## Objective
Extract each line where the string "Blender" shows up.

## Dataset records
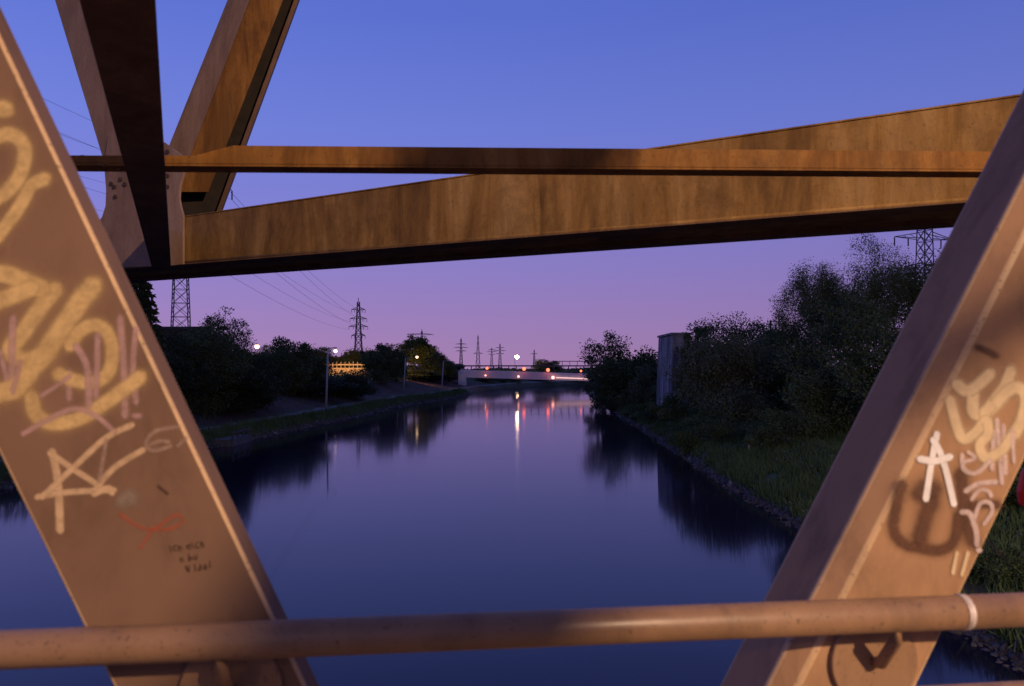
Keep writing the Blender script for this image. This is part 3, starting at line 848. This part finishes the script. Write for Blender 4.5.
# graffiti: painted ribbons lying on the plates
lay = [0]
def smooth(pts, k=8):
    if len(pts) < 3: return pts
    out = []
    Q_ = [pts[0]] + list(pts) + [pts[-1]]
    for i in range(1, len(Q_) - 2):
        p0, p1, p2, p3 = (Vector(Q_[j]) for j in (i - 1, i, i + 1, i + 2))
        for j in range(k):
            t = j / k
            out.append(.5 * ((2 * p1) + (p2 - p0) * t + (2 * p0 - 5 * p1 + 4 * p2 - p3) * t * t + (3 * p1 - p0 - 3 * p2 + p3) * t ** 3))
    out.append(Vector(pts[-1]))
    return out
def strokes(parent, name, mat, lst, label=None, mist=None):
    if mist: strokes(parent, 'graffiti_overspray', mist, [(p, w_ * 1.75) for p, w_ in lst])
    V = []; Fc = []; UVs = []
    for pts, wpx in lst:
        lay[0] += 1
        off = FRONT - .0006 - lay[0] * .00002
        pp = smooth([Vector((p[0], p[1])) for p in pts])
        h = wpx * .68
        d0 = (pp[0] - pp[1]).normalized(); d1 = (pp[-1] - pp[-2]).normalized()
        T = [.995, .93, .8, .6, .4, .2]
        sec_ = [(pp[0] + d0 * h * t, t) for t in T] + [(p, 0.) for p in pp] + [(pp[-1] + d1 * h * t, t) for t in T[::-1]]
        b = len(V); n = len(sec_)
        for i, (p, t) in enumerate(sec_):
            d = d0 * -1 if i < 7 else d1 if i > n - 8 else (sec_[i + 1][0] - sec_[i - 1][0]).normalized()
            pn = Vector((-d.y, d.x))
            o = off - i * .000003
            w_ = h * math.sqrt(1 - t * t)
            V.append(on_plane(p.x + pn.x * w_, p.y + pn.y * w_, o)); V.append(on_plane(p.x, p.y, o)); V.append(on_plane(p.x - pn.x * w_, p.y - pn.y * w_, o))
            UVs += [(0, 0), (.5 * (1 - t), 0), (0, 0)]
        for i in range(n - 1):
            k = b + i * 3
            Fc += [(k, k + 1, k + 4, k + 3), (k + 1, k + 2, k + 5, k + 4)]
    o = mesh(name, V, Fc, mat, parent, uvs=UVs)
    if label: o['label'] = label
    return o
strokes(dl_, 'graffiti_tag', M['yellow'], [
    ([(1, 108), (6, 110)], 17.1), ([(-6, 138), (8, 134), (20, 140), (25, 152), (21, 173), (10, 189), (-6, 200)], 14.8),
    ([(45, 179), (31, 186), (18, 209), (-4, 238)], 13.7),
    ([(-6, 273), (8, 275), (24, 281), (42, 289)], 18.2), ([(-6, 303), (12, 296), (32, 288)], 17.1),
    ([(55, 290), (40, 308), (23, 333), (10, 350), (26, 361), (47, 352)], 17.1),
    ([(93, 286), (79, 303), (63, 326), (47, 350), (30, 371), (14, 389), (-6, 394)], 20.5),
    ([(70, 345), (80, 331), (94, 325), (106, 331), (112, 347), (110, 369), (97, 382), (76, 381), (58, 374)], 13.7),
    ([(32, 397), (35, 413), (50, 423), (76, 420), (99, 407), (122, 391), (140, 377)], 14.8)], 'yellow spray painted tag', M['yellowmist'])
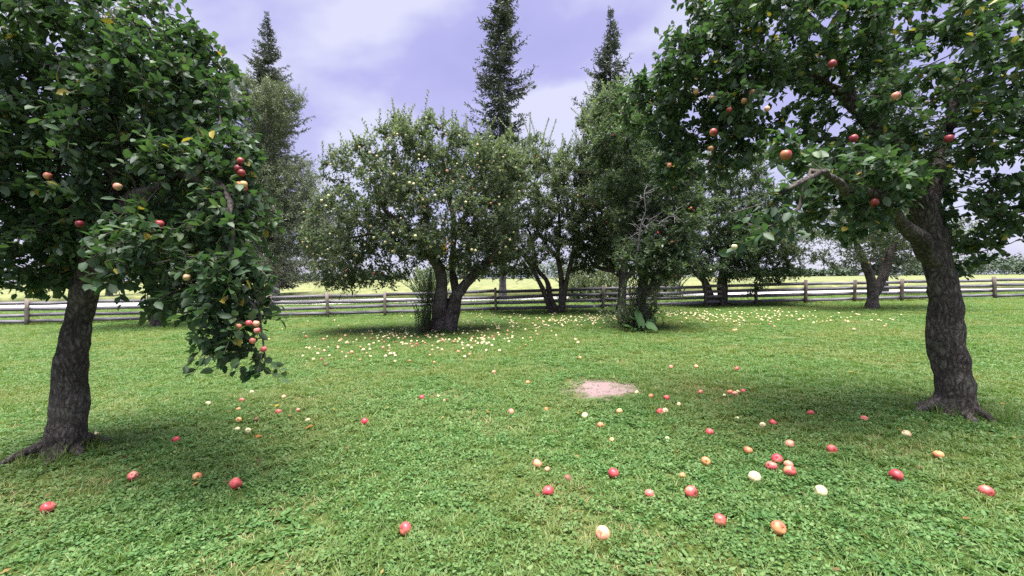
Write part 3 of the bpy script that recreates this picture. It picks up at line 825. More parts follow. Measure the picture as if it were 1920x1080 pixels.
# --- spreading tree of many stems in front of the fence
b = ground_px(1045, 587); Y2 = b.y; FOOT['middle'] = b
st = [px_stem([(1038, 592, 0, .17), (1031, 578, 0, .13), (1021, 550, 0, .11), (1010, 526, 0, .10), (997, 500, -.1, .09), (978, 476, -.3, .075), (955, 450, -.5, .05), (935, 425, -.6, .035)], Y2),
      px_stem([(1044, 590, .1, .15), (1038, 572, .1, .13), (1030, 548, .1, .12), (1025, 526, .1, .10), (1008, 504, .2, .08), (1000, 470, .5, .06), (990, 430, .6, .04)], Y2),
      px_stem([(1052, 592, 0, .19), (1054, 572, 0, .15), (1053, 540, 0, .125), (1052, 515, 0, .115), (1047, 489, .1, .10), (1049, 446, .2, .075), (1048, 390, .2, .05), (1040, 330, .1, .03)], Y2),
      px_stem([(1056, 565, 0, .12), (1061, 535, -.1, .105), (1066, 511, -.1, .095), (1073, 480, -.2, .085), (1081, 448, -.2, .07), (1090, 400, -.3, .05), (1095, 350, -.3, .03)], Y2),
      px_stem([(1048, 492, .1, .075), (1038, 474, -.2, .065), (1024, 458, -.5, .05), (1005, 430, -.7, .035)], Y2),
      px_stem([(1073, 480, -.2, .06), (1090, 462, .2, .05), (1110, 450, .4, .035)], Y2)]
lob = [px_lobe(1020, 340, Y2, 95, 75, 2.3, 420), px_lobe(985, 420, Y2, 75, 62, 2.2, 330), px_lobe(1070, 410, Y2, 75, 62, 2.2, 330), px_lobe(960, 470, Y2 + .4, 50, 45, 1.5, 150),
       px_lobe(1105, 465, Y2 + .3, 38, 45, 1.4, 120), px_lobe(980, 300, Y2, 62, 50, 1.6, 220), px_lobe(1085, 320, Y2, 45, 50, 1.5, 170), px_lobe(1060, 320, Y2, 50, 40, 1.4, 160), px_lobe(1000, 470, Y2 - .8, 55, 30, 1.2, 130), px_lobe(1060, 455, Y2 - 1.0, 50, 30, 1.0, 110), px_lobe(930, 480, Y2 + .6, 45, 45, 1.4, 150), px_lobe(1030, 380, Y2 - .5, 90, 60, 2.0, 260), px_lobe(1095, 490, Y2 + .4, 40, 30, 1.2, 120), px_lobe(950, 505, Y2 + .7, 45, 28, 1.2, 130)]
t2, p2, h2, rg2 = make_tree('apple_tree', 'apple tree with a fan of slender dark stems rising from one foot before the fence', b, st, lob, 8,
                            n_sprout=90, sprout_ln=(0.4, 1.2), apples=60, apple_kind=('pale', 'pale', 'pink'), apple_r=0.034, leaf='apple_leaf', kill=.34, step=.2, L=.105, W=.062, gap=0.34)
suckers(t2, [np.array([b.x + rg2.normal(.1, .25), b.y + rg2.normal(-.1, .2), b.z]) for _ in range(26)], rg2, ln=(0.15, 0.5), lean=.4)

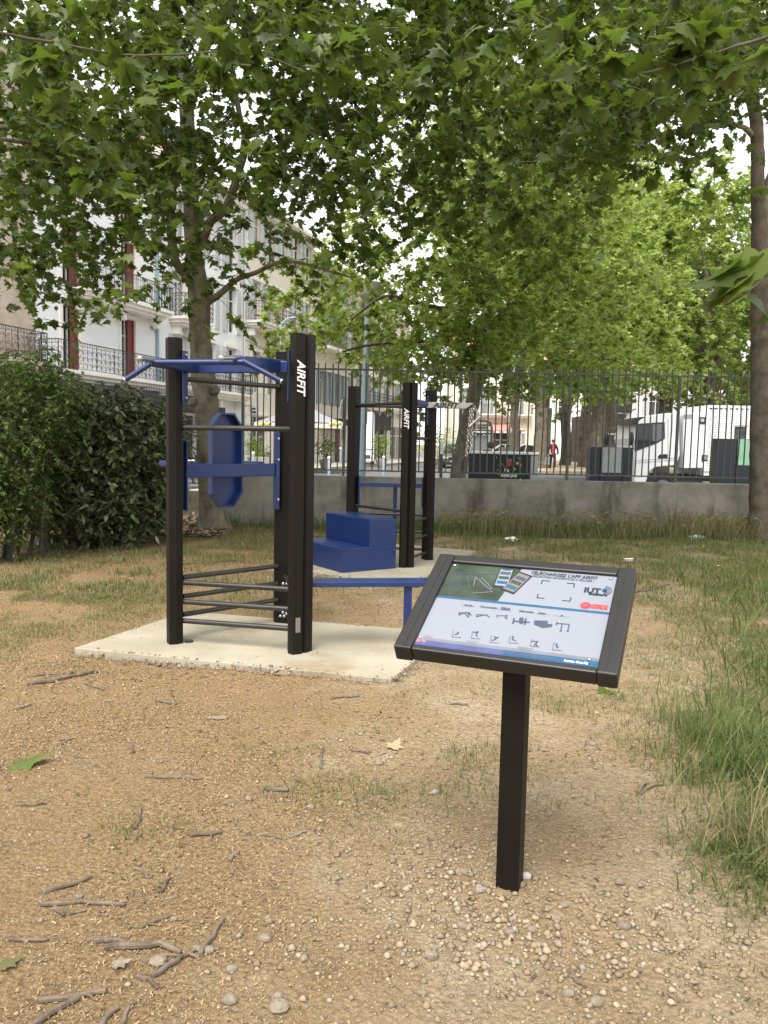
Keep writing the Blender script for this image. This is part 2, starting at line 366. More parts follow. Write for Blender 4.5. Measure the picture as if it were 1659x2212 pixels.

## Answer to the task
Keep writing the Blender script for this image. This is part 3, starting at line 848. This part finishes the script. Write for Blender 4.5.
Keep writing the Blender script for this image. This is part 2, starting at line 366. More parts follow. Write for Blender 4.5. Measure the picture as if it were 1659x2212 pixels.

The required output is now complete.